WHAT IS EXPECTED: Isolate every line in the data with the string "picture" and copy it.

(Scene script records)
* * * * * * *
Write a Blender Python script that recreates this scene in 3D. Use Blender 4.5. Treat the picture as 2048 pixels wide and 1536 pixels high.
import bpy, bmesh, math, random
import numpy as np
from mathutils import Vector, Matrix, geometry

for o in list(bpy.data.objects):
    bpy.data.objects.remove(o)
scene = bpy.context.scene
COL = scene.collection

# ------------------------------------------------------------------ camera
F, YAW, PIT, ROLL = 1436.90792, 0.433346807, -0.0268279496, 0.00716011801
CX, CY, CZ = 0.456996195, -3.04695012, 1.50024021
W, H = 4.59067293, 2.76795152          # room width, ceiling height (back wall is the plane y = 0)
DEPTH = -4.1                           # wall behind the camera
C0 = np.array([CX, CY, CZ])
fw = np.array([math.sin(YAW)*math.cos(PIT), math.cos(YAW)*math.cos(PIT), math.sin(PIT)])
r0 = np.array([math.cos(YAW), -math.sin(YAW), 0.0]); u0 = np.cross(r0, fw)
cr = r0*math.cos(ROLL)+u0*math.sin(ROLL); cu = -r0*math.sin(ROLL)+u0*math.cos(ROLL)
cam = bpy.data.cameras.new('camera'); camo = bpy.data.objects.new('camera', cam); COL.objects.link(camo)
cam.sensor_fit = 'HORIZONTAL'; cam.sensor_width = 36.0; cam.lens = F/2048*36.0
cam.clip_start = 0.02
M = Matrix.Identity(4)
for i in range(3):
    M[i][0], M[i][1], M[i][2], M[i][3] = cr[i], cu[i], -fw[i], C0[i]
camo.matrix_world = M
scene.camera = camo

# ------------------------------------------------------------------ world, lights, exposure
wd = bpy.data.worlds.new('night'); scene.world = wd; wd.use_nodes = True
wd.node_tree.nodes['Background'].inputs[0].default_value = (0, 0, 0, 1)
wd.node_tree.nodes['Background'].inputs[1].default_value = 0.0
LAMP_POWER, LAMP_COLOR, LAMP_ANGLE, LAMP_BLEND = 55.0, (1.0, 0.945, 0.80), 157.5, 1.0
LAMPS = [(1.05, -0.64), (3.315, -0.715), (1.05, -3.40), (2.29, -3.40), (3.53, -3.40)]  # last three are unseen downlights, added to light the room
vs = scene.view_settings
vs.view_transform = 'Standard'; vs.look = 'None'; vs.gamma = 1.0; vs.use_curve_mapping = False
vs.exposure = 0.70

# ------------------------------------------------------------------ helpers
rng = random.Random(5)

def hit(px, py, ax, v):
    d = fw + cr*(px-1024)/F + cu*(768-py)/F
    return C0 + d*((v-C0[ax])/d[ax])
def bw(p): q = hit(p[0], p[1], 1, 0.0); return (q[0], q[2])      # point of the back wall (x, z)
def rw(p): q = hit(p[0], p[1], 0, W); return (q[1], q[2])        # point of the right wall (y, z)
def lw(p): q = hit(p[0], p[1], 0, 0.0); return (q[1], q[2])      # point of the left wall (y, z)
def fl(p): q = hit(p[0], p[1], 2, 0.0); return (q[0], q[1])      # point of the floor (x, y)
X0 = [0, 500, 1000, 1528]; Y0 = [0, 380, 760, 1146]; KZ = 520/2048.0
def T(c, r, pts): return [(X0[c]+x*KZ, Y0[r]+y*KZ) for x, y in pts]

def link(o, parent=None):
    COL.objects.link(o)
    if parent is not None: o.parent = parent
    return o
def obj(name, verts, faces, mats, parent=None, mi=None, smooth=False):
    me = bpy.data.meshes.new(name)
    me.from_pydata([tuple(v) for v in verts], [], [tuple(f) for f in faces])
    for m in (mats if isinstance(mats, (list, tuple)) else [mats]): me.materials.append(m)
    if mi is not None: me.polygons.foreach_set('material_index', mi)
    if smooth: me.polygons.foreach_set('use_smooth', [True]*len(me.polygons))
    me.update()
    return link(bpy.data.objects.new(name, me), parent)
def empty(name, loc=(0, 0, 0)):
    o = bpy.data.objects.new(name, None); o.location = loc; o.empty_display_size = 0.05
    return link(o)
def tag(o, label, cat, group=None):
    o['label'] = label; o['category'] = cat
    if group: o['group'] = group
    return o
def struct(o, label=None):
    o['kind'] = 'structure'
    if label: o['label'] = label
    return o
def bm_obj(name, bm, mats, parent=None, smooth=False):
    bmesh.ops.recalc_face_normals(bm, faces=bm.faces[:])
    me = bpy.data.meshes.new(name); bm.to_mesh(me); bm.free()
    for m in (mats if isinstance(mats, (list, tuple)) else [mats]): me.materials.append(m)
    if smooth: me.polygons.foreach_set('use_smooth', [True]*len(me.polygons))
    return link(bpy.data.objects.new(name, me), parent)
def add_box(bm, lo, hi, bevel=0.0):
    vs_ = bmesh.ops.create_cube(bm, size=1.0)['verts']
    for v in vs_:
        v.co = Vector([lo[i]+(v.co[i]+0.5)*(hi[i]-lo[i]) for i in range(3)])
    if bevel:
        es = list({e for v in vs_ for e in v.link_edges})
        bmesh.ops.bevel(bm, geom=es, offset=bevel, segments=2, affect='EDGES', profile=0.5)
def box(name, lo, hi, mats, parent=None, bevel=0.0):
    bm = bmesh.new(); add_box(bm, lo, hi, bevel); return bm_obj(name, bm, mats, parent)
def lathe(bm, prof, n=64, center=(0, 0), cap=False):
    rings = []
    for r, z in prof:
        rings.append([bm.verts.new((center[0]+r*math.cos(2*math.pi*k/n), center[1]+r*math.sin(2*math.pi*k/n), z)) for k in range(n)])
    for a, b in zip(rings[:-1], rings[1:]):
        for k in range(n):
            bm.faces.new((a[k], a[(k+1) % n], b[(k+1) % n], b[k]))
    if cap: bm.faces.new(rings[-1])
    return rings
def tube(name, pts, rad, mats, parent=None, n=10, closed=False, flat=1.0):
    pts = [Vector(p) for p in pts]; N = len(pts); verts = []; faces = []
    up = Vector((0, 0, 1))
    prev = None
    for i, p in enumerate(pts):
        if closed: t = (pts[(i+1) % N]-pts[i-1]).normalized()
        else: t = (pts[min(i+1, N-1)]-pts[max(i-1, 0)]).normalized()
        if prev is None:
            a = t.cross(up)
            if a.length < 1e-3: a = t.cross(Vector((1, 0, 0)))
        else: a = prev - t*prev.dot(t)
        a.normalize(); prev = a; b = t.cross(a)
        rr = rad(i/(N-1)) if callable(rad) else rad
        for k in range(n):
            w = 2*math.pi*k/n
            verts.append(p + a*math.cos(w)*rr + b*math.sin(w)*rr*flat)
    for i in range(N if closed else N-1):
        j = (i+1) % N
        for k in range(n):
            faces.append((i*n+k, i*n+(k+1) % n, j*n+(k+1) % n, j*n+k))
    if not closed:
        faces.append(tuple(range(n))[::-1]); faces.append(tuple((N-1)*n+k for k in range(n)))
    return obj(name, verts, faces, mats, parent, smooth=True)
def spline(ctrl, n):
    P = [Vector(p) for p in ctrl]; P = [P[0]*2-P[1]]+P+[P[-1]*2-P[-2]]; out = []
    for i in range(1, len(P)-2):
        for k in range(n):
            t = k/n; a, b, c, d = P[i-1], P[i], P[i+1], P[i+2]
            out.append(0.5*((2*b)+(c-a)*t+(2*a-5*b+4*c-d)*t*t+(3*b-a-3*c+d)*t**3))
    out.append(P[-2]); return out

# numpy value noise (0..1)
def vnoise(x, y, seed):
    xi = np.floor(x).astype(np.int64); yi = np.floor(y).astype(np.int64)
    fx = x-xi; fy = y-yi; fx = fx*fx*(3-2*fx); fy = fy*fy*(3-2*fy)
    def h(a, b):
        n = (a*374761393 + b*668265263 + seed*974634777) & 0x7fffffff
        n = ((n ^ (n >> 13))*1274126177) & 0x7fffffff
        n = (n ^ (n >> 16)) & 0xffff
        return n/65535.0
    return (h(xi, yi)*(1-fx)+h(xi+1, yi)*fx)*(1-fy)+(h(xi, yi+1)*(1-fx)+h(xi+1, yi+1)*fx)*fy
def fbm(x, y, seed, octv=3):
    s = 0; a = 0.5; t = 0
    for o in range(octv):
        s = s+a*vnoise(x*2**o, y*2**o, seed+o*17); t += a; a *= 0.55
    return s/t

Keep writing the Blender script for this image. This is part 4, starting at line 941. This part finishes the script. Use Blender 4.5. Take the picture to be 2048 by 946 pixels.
* * * * * * *
TASK OUTPUT:
Write a Blender Python script that recreates this scene in 3D. Use Blender 4.5. Treat the picture as 2048 pixels wide and 1536 pixels high.
Keep writing the Blender script for this image. This is part 4, starting at line 941. This part finishes the script. Use Blender 4.5. Take the picture to be 2048 by 946 pixels.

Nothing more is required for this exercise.